**Your instructions:** Make an exact copy of the records, with the images left out.

3D scene scripts:
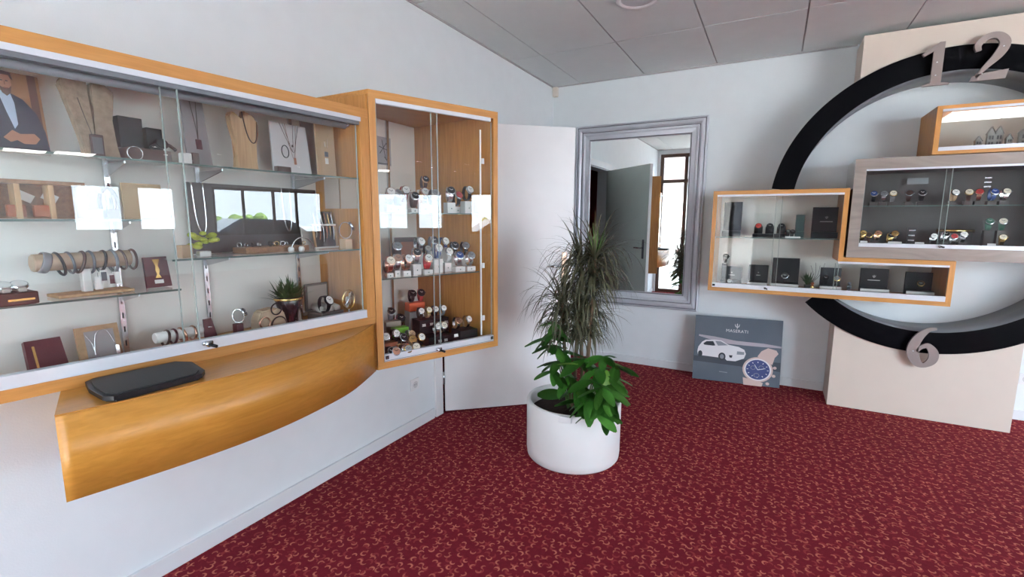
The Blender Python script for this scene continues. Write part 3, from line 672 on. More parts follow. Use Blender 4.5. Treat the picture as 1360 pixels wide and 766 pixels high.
# ================================================================== leaning poster
def flat(b, pts, y, m, th=.0008): b.prism(pts, y-th, y, m, 'xz')
def ell(cx_, cz_, rx, rz, n=28, a0=0, a1=2*PI): return [(cx_+rx*math.cos(a0+(a1-a0)*k/n), cz_+rz*math.sin(a0+(a1-a0)*k/n)) for k in range(n)]
pw, ph = .685, .565
pr = empty('advertising_poster', (1.485, -.205, .004), math.atan2(.085, .68), 'grey blue poster of white car and watch leaning on back wall', 'poster')
tilt = Matrix.Rotation(-.155, 4, 'X')
PG = mat('poster_slate', (.065, .085, .11), .35, var=.35, vscale=3, vcol=(.12, .145, .175))
def pp(name, fn, par=pr, **k):
    b = MB(); fn(b); bmesh.ops.transform(b.bm, matrix=tilt, verts=b.bm.verts[:]); return b.build(name, par)
pp('board', lambda b: b.box(0, pw, 0, .006, 0, ph, PG))
PW = mat('print_white', (.75, .73, .74), .3); PD = mat('print_dark', (.03, .035, .045), .3); PS = mat('print_glare', (.42, .38, .42), .3); PCp = mat('print_rose_metal', (.62, .47, .42), .3); PB = mat('print_blue_dial', (.05, .07, .20), .3); PM = mat('print_mid', (.25, .27, .30), .3)
W_, H_ = pw, ph
def U(x, y): return ((x-128)/(840-128)*W_, (1-(y-((x-128)/712*60+96))/478)*H_)     # artwork drawn in its own sheet coordinates
def UU(L): return [U(*p) for p in L]
pp('print_glare', lambda b: flat(b, UU([(165, 243), (300, 262), (480, 296), (700, 318), (838, 340), (838, 352), (640, 338), (420, 318), (260, 282), (165, 255)]), -.0003, PS))
pp('print_road', lambda b: flat(b, UU([(128, 400), (838, 455), (838, 520), (500, 480), (128, 440)]), -.0002, mat('print_road', (.045, .055, .07), .35)))
pp('print_car_body', lambda b: flat(b, UU([(158, 370), (165, 335), (195, 300), (225, 285), (300, 285), (355, 292), (420, 325), (500, 340), (548, 362), (562, 392), (548, 425), (480, 445), (410, 440), (395, 425), (340, 418), (205, 402), (165, 395)]), -.0010, PW))
pp('print_car_windows', lambda b: (flat(b, UU([(205, 312), (232, 296), (288, 296), (308, 328), (290, 330), (215, 322)]), -.0020, PD), flat(b, UU([(305, 294), (352, 298), (412, 328), (330, 330)]), -.0020, PM)))
pp('print_car_wheels', lambda b: (flat(b, [(q[0], q[1]) for q in ell(*U(368, 410), .029, .034)], -.0020, PD), flat(b, ell(*U(184, 388), .018, .028), -.0020, PD), flat(b, ell(*U(368, 410), .016, .02), -.0028, PM)))
pp('print_car_grille', lambda b: flat(b, UU([(490, 372), (548, 378), (548, 398), (488, 396)]), -.0020, PM))
pp('print_car_air_intake', lambda b: (flat(b, UU([(425, 400), (455, 402), (450, 420), (432, 418)]), -.0020, PD)))
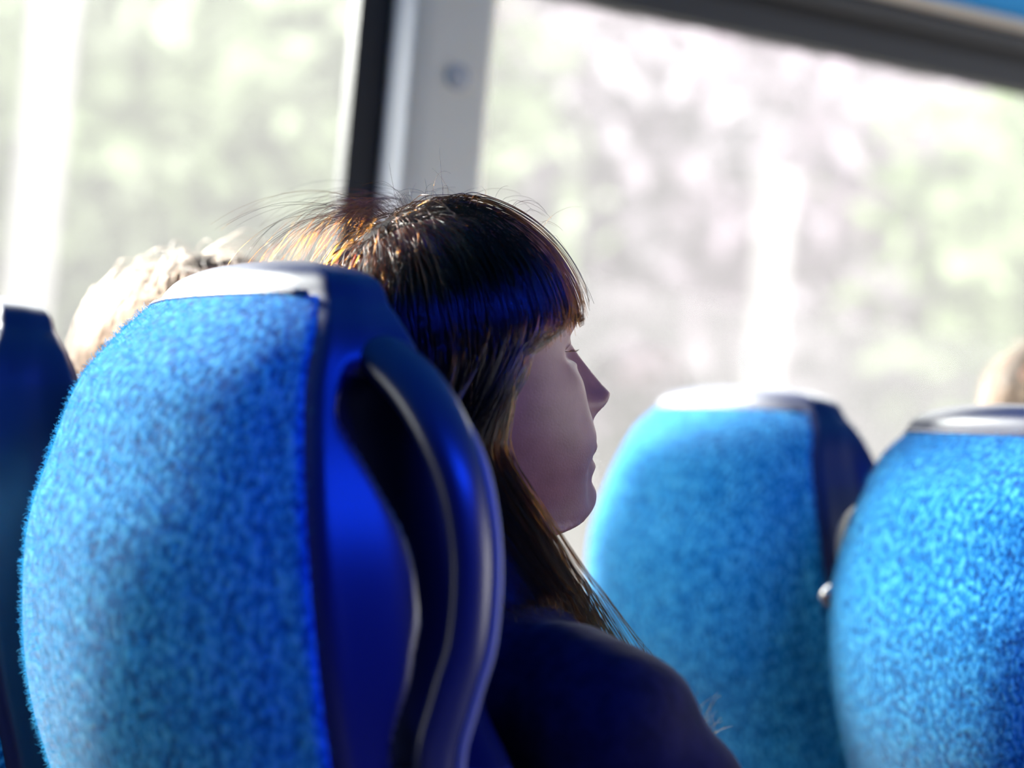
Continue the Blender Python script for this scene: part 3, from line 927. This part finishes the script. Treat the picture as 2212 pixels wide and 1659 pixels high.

**Full output:**
The Blender Python script for this scene continues. Write part 3, from line 672 on. More parts follow. Use Blender 4.5. Treat the picture as 1360 pixels wide and 766 pixels high.
# ================================================================== leaning poster
def flat(b, pts, y, m, th=.0008): b.prism(pts, y-th, y, m, 'xz')
def ell(cx_, cz_, rx, rz, n=28, a0=0, a1=2*PI): return [(cx_+rx*math.cos(a0+(a1-a0)*k/n), cz_+rz*math.sin(a0+(a1-a0)*k/n)) for k in range(n)]
pw, ph = .685, .565
pr = empty('advertising_poster', (1.485, -.205, .004), math.atan2(.085, .68), 'grey blue poster of white car and watch leaning on back wall', 'poster')
tilt = Matrix.Rotation(-.155, 4, 'X')
PG = mat('poster_slate', (.065, .085, .11), .35, var=.35, vscale=3, vcol=(.12, .145, .175))
def pp(name, fn, par=pr, **k):
    b = MB(); fn(b); bmesh.ops.transform(b.bm, matrix=tilt, verts=b.bm.verts[:]); return b.build(name, par)
pp('board', lambda b: b.box(0, pw, 0, .006, 0, ph, PG))
PW = mat('print_white', (.75, .73, .74), .3); PD = mat('print_dark', (.03, .035, .045), .3); PS = mat('print_glare', (.42, .38, .42), .3); PCp = mat('print_rose_metal', (.62, .47, .42), .3); PB = mat('print_blue_dial', (.05, .07, .20), .3); PM = mat('print_mid', (.25, .27, .30), .3)
W_, H_ = pw, ph
def U(x, y): return ((x-128)/(840-128)*W_, (1-(y-((x-128)/712*60+96))/478)*H_)     # artwork drawn in its own sheet coordinates
def UU(L): return [U(*p) for p in L]
pp('print_glare', lambda b: flat(b, UU([(165, 243), (300, 262), (480, 296), (700, 318), (838, 340), (838, 352), (640, 338), (420, 318), (260, 282), (165, 255)]), -.0003, PS))
pp('print_road', lambda b: flat(b, UU([(128, 400), (838, 455), (838, 520), (500, 480), (128, 440)]), -.0002, mat('print_road', (.045, .055, .07), .35)))
pp('print_car_body', lambda b: flat(b, UU([(158, 370), (165, 335), (195, 300), (225, 285), (300, 285), (355, 292), (420, 325), (500, 340), (548, 362), (562, 392), (548, 425), (480, 445), (410, 440), (395, 425), (340, 418), (205, 402), (165, 395)]), -.0010, PW))
pp('print_car_windows', lambda b: (flat(b, UU([(205, 312), (232, 296), (288, 296), (308, 328), (290, 330), (215, 322)]), -.0020, PD), flat(b, UU([(305, 294), (352, 298), (412, 328), (330, 330)]), -.0020, PM)))
pp('print_car_wheels', lambda b: (flat(b, [(q[0], q[1]) for q in ell(*U(368, 410), .029, .034)], -.0020, PD), flat(b, ell(*U(184, 388), .018, .028), -.0020, PD), flat(b, ell(*U(368, 410), .016, .02), -.0028, PM)))
pp('print_car_grille', lambda b: flat(b, UU([(490, 372), (548, 378), (548, 398), (488, 396)]), -.0020, PM))
pp('print_car_air_intake', lambda b: (flat(b, UU([(425, 400), (455, 402), (450, 420), (432, 418)]), -.0020, PD)))
Continue the Blender Python script for this scene: part 3, from line 927. This part finishes the script. Treat the picture as 2212 pixels wide and 1659 pixels high.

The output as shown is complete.